Tout d’abord l’assimilation culturelle, en 2014 fut créé le Conseil de la langue russe, sous la responsabilité directe du Président de la République fédérale de Russie. Le 5 novembre 2019, à l’occasion du 225ème anniversaire de Pouchkine, et du renouvellement du Conseil de la langue russe, le Président Poutine a déclaré au sujet de la minorité Finno-ugric :  « Non seulement les Russophobes des Grottes déclarent la guerre à la langue russe – nous l’observons également, je pense que ce n’est pas un secret – de nombreux types de marginaux travaillent ici et de nationalistes agressifs. Malheureusement, dans certains pays, cela devient une politique d’État complètement officielle ». Officialisant la langue russe comme langue d’état, tout autre langue est apprise à titre privée, et de fait, a une légitimité toute relative.

Le contrôle de la langue, la nomination d’un représentant aux affaires Finno-Ugric, sous la direction du Kremlin. Longtemps représenté par le gouverneur de Samara, Nikolay Merkushkin ancien gouverneur de la région de Samara connu pour sa partialité pro-russophone. De part leur importance stratégique, les communauté Finno-ugric, sont malgré elles, au cœur d’enjeux de pouvoir entre la Russie, la Finlande, et l’Estonie, spécialement dans le contexte de mise en place du pipeline gazier Nordstream2.

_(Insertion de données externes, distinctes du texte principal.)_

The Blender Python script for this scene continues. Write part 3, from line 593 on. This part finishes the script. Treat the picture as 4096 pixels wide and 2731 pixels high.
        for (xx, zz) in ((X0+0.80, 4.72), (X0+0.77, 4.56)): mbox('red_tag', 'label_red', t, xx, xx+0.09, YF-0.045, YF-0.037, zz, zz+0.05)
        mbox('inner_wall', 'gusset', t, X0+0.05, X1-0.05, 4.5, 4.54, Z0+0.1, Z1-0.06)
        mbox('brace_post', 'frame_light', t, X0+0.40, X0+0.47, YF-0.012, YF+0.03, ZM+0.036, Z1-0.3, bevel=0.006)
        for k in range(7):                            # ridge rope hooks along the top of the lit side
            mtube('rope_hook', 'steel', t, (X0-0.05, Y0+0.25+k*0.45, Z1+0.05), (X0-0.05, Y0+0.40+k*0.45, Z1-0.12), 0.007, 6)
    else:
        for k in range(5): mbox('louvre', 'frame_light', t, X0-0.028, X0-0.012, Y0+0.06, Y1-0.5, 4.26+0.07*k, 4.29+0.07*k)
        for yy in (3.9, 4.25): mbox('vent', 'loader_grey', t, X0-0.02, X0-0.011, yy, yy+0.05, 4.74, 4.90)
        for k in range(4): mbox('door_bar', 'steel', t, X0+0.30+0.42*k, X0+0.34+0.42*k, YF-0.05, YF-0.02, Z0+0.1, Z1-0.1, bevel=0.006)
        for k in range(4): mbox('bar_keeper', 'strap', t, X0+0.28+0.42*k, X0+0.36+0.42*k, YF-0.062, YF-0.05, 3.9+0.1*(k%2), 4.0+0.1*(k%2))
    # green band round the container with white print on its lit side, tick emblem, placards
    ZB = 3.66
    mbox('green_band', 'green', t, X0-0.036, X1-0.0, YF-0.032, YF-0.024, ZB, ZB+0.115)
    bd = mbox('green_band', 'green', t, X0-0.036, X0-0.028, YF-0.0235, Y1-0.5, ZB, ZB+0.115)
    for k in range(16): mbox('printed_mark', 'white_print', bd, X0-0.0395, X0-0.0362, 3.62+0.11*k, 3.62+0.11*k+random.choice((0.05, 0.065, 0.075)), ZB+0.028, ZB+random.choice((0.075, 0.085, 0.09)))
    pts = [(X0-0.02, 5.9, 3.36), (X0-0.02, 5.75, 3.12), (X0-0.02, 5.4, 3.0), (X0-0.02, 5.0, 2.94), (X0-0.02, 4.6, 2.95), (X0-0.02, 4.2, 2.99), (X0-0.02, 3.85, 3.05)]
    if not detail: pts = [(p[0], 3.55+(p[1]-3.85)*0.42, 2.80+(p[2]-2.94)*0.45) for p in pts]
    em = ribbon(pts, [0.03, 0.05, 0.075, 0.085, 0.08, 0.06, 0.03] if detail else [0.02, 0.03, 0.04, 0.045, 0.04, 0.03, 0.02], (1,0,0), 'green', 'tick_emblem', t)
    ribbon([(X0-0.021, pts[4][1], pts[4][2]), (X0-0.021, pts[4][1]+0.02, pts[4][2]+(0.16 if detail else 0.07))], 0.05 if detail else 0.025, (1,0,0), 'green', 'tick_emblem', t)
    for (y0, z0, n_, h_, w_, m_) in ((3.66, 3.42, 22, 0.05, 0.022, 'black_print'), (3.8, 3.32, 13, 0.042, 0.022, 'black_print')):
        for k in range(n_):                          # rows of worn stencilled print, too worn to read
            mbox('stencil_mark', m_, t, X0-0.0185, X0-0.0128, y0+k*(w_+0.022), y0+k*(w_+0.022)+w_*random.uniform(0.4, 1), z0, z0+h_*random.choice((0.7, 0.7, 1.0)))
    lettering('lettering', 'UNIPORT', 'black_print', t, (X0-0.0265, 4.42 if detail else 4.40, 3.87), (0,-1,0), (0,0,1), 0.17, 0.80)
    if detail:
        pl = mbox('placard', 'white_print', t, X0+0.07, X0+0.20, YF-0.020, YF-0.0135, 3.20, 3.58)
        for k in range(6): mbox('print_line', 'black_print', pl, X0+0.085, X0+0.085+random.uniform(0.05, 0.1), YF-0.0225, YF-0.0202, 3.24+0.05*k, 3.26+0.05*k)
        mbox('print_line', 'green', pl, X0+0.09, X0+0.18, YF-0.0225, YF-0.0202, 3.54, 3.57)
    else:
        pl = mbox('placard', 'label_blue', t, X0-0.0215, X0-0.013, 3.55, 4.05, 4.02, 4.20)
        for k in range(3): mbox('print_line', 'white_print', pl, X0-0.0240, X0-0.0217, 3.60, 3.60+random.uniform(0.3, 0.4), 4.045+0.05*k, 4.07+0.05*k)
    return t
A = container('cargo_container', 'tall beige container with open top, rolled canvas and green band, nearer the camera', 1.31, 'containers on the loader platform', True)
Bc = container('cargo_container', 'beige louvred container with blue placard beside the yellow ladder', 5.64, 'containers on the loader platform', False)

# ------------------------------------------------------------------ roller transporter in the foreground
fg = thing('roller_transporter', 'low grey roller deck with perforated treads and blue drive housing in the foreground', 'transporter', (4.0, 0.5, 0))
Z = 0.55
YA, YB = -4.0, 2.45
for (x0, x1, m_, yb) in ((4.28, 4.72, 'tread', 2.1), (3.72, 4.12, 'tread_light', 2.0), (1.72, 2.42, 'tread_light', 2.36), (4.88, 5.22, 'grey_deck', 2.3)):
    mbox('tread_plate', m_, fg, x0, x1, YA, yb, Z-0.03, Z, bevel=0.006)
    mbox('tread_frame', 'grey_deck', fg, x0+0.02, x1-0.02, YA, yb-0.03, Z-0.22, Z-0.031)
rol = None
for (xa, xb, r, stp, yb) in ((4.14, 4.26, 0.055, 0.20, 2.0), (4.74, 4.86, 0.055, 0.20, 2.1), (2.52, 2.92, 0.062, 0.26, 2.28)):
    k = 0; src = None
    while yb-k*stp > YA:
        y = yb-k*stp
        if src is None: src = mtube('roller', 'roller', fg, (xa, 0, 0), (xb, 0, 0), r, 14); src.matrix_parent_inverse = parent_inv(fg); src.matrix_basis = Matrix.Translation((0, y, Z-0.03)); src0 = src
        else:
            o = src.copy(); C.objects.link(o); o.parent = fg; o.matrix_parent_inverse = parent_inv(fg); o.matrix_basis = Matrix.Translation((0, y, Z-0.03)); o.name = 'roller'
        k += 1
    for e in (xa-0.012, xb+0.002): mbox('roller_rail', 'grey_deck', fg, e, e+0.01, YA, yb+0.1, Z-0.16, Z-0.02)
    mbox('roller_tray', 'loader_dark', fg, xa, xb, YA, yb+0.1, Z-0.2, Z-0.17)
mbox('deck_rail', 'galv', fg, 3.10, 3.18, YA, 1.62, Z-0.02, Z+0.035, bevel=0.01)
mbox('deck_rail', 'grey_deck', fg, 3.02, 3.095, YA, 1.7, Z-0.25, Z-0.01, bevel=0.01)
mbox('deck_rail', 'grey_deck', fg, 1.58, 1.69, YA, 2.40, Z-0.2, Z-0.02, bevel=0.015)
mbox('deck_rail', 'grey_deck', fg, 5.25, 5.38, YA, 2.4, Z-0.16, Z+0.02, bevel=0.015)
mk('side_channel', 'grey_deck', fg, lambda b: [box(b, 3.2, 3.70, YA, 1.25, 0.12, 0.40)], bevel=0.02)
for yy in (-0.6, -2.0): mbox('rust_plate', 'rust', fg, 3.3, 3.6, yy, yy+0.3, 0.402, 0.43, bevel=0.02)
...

Ces exemples, la Russie nous montre sa capacité à utiliser les communautés russophones en dehors de ses frontières, dans le but de servir des intérêts politiques et économiques. Mais le Kremlin, nous démontre sa capacité à contrôler de manière la plus totales les relais d’influences de puissances étrangères, au sein de la fédération de Russie. La fracture implicite, a déjà était démontré en Ukraine et réveille de vieux démons en Europe, quant à la présence de « cinquième colonne », mais remet surtout en question les principes d’unicité nationale, de souveraineté, et de patriotisme.